Ladrón de sábado es una historia que bien podría ser real,
el relato de un ladrón ocasional que encuentra el amor y la aceptación en la casa
de una de sus víctimas.
El relato da inicio con la presentación de los hechos: “Hugo, un ladrón que sólo roba los fines de
semana, entra en una casa un sábado por la noche”. A punta de pistola, consigue
que Ana, la propietaria de la vivienda, le entregue las joyas y demás cosas de
valor. Pero aparece en escena Pauli, una niña de tres años, y Hugo le dedica
unos juegos de magia. En ese momento, Hugo cambia de parecer y decide quedarse
adoptando el papel del marido ausente: se pone sus pantalones, se sienta en su
sofá, bebe su vino…
Ana idea un plan para escapar. Decide poner somnífero en la
bebida del ladrón para dormirlo y dar la voz de alarma. Es en ese momento
cuando el narrador nos ofrece más información sobre los personajes. Hugo es un
vigilante de banco que en los fines de semana se dedica a asaltar viviendas.
Bien podemos pensar que este ser solitario roba por necesidad, que no es un
profesional del robo, sin embargo, en el texto se ofrecen indicios que nos
hacen descartar esta ingenua idea: tenía vigilada la vivienda y conocía los
horarios del marido, cortó los cables telefónicos para que la mujer no diera
señal de alarma, al final del relato, da consejos de experto a la mujer para
evitar nuevos robos, etc.
Ana, por su parte, es locutora de un programa musical de
radio. Casualmente, Hugo es un amante de la música salsa y es gran admirador de
Ana. Entablan conversación y parece que tienen muchas cosas en común. Ella no
tarda en arrepentirse en su decisión de “envenenarlo”. Sin embargo, es ella la
que, por error, toma el somnífero y queda dormida.
Cuando despierta, a la mañana siguiente, Ana se da cuenta
que ha sido respetada. Hugo está jugando con su hija. Se llevan muy bien. Ana
se siente feliz. Extrañamente feliz, pues actúan como si fueran una familia.

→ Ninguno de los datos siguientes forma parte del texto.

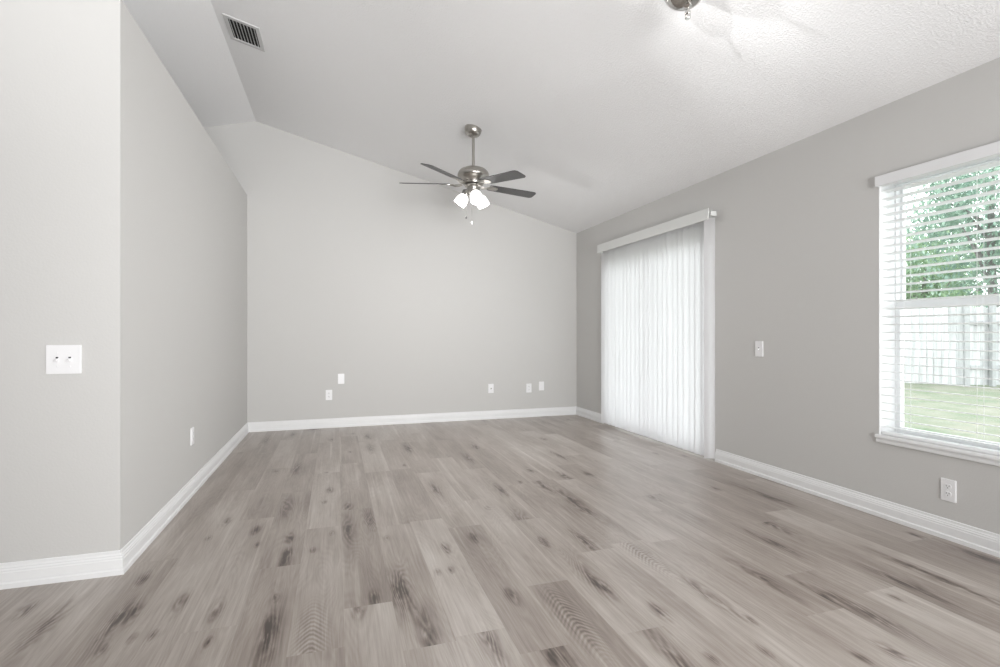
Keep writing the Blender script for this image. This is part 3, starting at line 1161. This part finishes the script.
def fence(label, a, b_, rails_front, posts):
    a, b_ = Vector((*a, 0)), Vector((*b_, 0))
    d = b_ - a
    L_ = d.length
    t = thing('fence', label, 'fence', (a.x, a.y, GZ), math.atan2(d.y, d.x), 'yard fences')
    rnd = random.Random(3)
    bm = B()
    n = int(L_ / 0.148)
    for i in range(n):
        h = 1.93 + rnd.uniform(-0.02, 0.02)
        add_prism(bm, [(i * 0.148, 0), (i * 0.148 + 0.140, 0), (i * 0.148 + 0.140, h - 0.04), (i * 0.148 + 0.11, h), (i * 0.148 + 0.03, h), (i * 0.148, h - 0.04)], -0.01, 0.01 + rnd.uniform(0, .006),
                  Matrix(((1, 0, 0, 0), (0, 0, 1, 0), (0, 1, 0, 0.03), (0, 0, 0, 1))))
    obj('picket_panel', bm, M_FENCE, t)
    s = -1 if rails_front else 1
    for z in (0.42, 1.52):
        bm = B()
        y0, y1 = sorted((s * 0.017, s * 0.055))
        add_box(bm, 0, L_, y0, y1, z, z + 0.09)
        obj('rail', bm, M_RAIL, t)
    for x in posts:
        bm = B()
        y0, y1 = sorted((s * 0.056, s * 0.146)) if rails_front else (-0.12, -0.03)
        add_box(bm, x - 0.05, x + 0.05, y0, y1, 0, 2.02)
        obj('post', bm, M_RAIL, t, bevel=0.005)
    return t


fence('white picket privacy fence with its smooth side to the house, left of the corner post', (11.6, 11.3), (14.86, 8.39), False, (4.32,))
fence('white picket privacy fence with rails towards the house, right of the corner post', (14.90, 8.40), (19.5, 6.90), True, (0.50, 3.0))


# trees beyond the fence
def leaf_mat(name, c0, c1):
    m, nt, b = MAT(name)
    L = nt.links
    nt.nodes.remove(b)
    out = nt.nodes['Material Output']
    tc = nt.nodes.new('ShaderNodeTexCoord')
    n = nt.nodes.new('ShaderNodeTexNoise')
    n.inputs['Scale'].default_value = 2.2
    n.inputs['Detail'].default_value = 6
    L.new(tc.outputs['Object'], n.inputs['Vector'])
    r = nt.nodes.new('ShaderNodeValToRGB')
    r.color_ramp.elements[0].position = 0.35
    r.color_ramp.elements[1].position = 0.68
    r.color_ramp.elements[0].color = (*c0, 1)
    r.color_ramp.elements[1].color = (*c1, 1)
    L.new(n.outputs['Fac'], r.inputs[0])
    d = nt.nodes.new('ShaderNodeBsdfDiffuse')
    t = nt.nodes.new('ShaderNodeBsdfTranslucent')
    mx = nt.nodes.new('ShaderNodeMixShader')
    mx.inputs[0].default_value = 0.4
    L.new(r.outputs[0], d.inputs[0])
    L.new(r.outputs[0], t.inputs[0])
    L.new(d.outputs[0], mx.inputs[1])
    L.new(t.outputs[0], mx.inputs[2])
    L.new(mx.outputs[0], out.inputs[0])
    return m


M_LEAF = leaf_mat('pale_green_leaf', (0.20, 0.31, 0.20), (0.46, 0.58, 0.38))
M_LEAF2 = leaf_mat('blue_green_leaf', (0.21, 0.31, 0.26), (0.45, 0.57, 0.47))
M_BARK = simple('grey_bark', (0.2, 0.19, 0.185), 0.9, noise=0.3, nscale=5, bump=0.4, bscale=12)


def tree(label, x, y, h, cz_, rx, rz_, n, mat, seed, leaf=0.16):
    rnd = random.Random(seed)
    t = thing('tree', label, 'tree', (x, y, GZ), 0, 'trees beyond the fence')
    bm = B()
    add_tube(bm, [(0, 0, 0), (0.05, 0.02, h * 0.25), (-0.04, 0.05, h * 0.5), (0.03, 0, h * 0.8)], [0.16, 0.13, 0.09, 0.04], 10)
    tips = []
    for k in range(9):
        a = 2 * PI * k / 9 + rnd.random()
        z0 = h * rnd.uniform(0.22, 0.6)
        e = Vector((math.cos(a) * rx * 0.8, math.sin(a) * rx * 0.8, z0 + rnd.uniform(0.1, 0.35) * h))
        add_tube(bm, [(0, 0, z0), e * 0.5 + Vector((0, 0, z0 * 0.5 + 0.1)), e], [0.06, 0.04, 0.015], 7)
        tips.append(e)
    obj('trunk', bm, M_BARK, t)
    V, F = [], []
    clusters = []
    for k in range(46):
        while True:
            p = Vector((rnd.uniform(-1, 1), rnd.uniform(-1, 1), rnd.uniform(-1, 1)))
            if 0.2 < p.length < 1:
                break
        clusters.append(Vector((p.x * rx, p.y * rx, cz_ - GZ + p.z * rz_)))
    for i in range(n):
        c = rnd.choice(clusters)
        p = c + Vector((rnd.gauss(0, 0.18 * rx), rnd.gauss(0, 0.18 * rx), rnd.gauss(0, 0.13 * rz_)))
        R = Matrix.Rotation(rnd.uniform(0, 2 * PI), 3, 'Z') @ Matrix.Rotation(rnd.uniform(-1.2, 1.2), 3, 'X')
        s = leaf * rnd.uniform(0.6, 1.3)
        b0 = len(V)
        for q in ((0, -0.5, 0), (0.22, -0.05, 0.04), (0, 0.5, 0), (-0.22, -0.05, 0.04)):
            V.append(p + R @ (Vector(q) * s))
        F.append((b0, b0 + 1, b0 + 2, b0 + 3))
    me = bpy.data.meshes.new('foliage')
    me.from_pydata([tuple(v) for v in V], [], F)
    me.materials.append(mat)
    o = bpy.data.objects.new('foliage', me)
    COL.objects.link(o)
    o.parent = t


tree('low bushy pale green tree over the fence at the left of the window view', 24.3, 15.3, 5.4, 3.6, 2.1, 2.0, 6500, M_LEAF, 1, 0.24)
tree('loose green tree farthest back, between the low bushy tree and the tall one', 32.4, 19.0, 9.2, 5.2, 3.0, 3.6, 6500, M_LEAF2, 2, 0.34)
tree('tall green tree filling the right of the window view', 19.6, 10.4, 8.2, 4.7, 2.3, 3.2, 11000, M_LEAF2, 5, 0.18)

Se
siente más unida a este extraño que a su propio marido que, por los que podemos
deducir de la lectura, las tiene bastante desatendidas.
Se produce una especie de “síndrome de Estocolmo”. La mujer
secuestrada simpatiza con su captor. De hecho, oculta la presencia del ladrón
cuando una amiga llega para invitarla a comer e inventa una excusa para que no
entre en casa. Y nosotros, los lectores, lo comprendemos. El enorme mérito de
García Márquez radica en que, en unas pocas líneas, dibuje una situación como
esta sin que el lector genere antipatías hacia Hugo, el ladrón, ni hacía Ana,
la “adúltera”.
El domingo pasa casi sin darse cuenta. Un día idílico,
completamente feliz. Pero ya es hora de que aparezca el marido. Hugo tiene que separarse
de Ana y de Pauli. Apenas se lleva nada de lo que había robado, repara las
ventanas y los cables del teléfono. Una pena tener que abandonar una vida
familiar como aquella que prometía tantas alegrías. Cuando se marcha, ella lo
reclama a gritos y le comenta que su marido volverá a estar ausente el próximo
fin de semana. De esta forma, queda abierta la puerta abierta al reencuentro.